Abstract

The liberalization of the Nigerian financial sector inevitably resulted in the phenomenon of financial innovation. While studies exist that investigate the effect of financial innovation on economic growth in Nigeria, only a few have addressed its impact on the performance of SMEs. Yet, the few existing ones are micro studies that emphasize more on specific regional firms. The dearth of empirical studies at the economy-wide level, therefore, mandates this study, which fills this gap in the literature. This study employs autoregressive distributed lag methodology on quarterly data of financial innovation measures. Our findings indicate that financial innovation has a positive and significant effect on SMEs’ productivity in Nigeria.
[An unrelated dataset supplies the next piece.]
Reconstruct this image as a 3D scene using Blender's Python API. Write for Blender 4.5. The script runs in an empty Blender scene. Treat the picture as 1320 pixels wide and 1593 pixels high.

In particular, of the seven financial innovation instruments used (Automated Teller Machine, Point of Sales, Web or Internet Banking, Cheques, Nigeria Inter-bank Settlement System Electronic Fund Transfer, Nigeria Inter-Bank Settlement System Instant Payment, and Mobile Money Operations), all but one turned out in both the short run and long run as significant predictors of SMEs’ performance in Nigeria. Furthermore, the Toda-Yamamoto causality test reveals unidirectional causation running from financial innovation instruments to SMEs’ performance. These results have implications for SMEs’ growth and the current cashless policy of the Central Bank of Nigeria.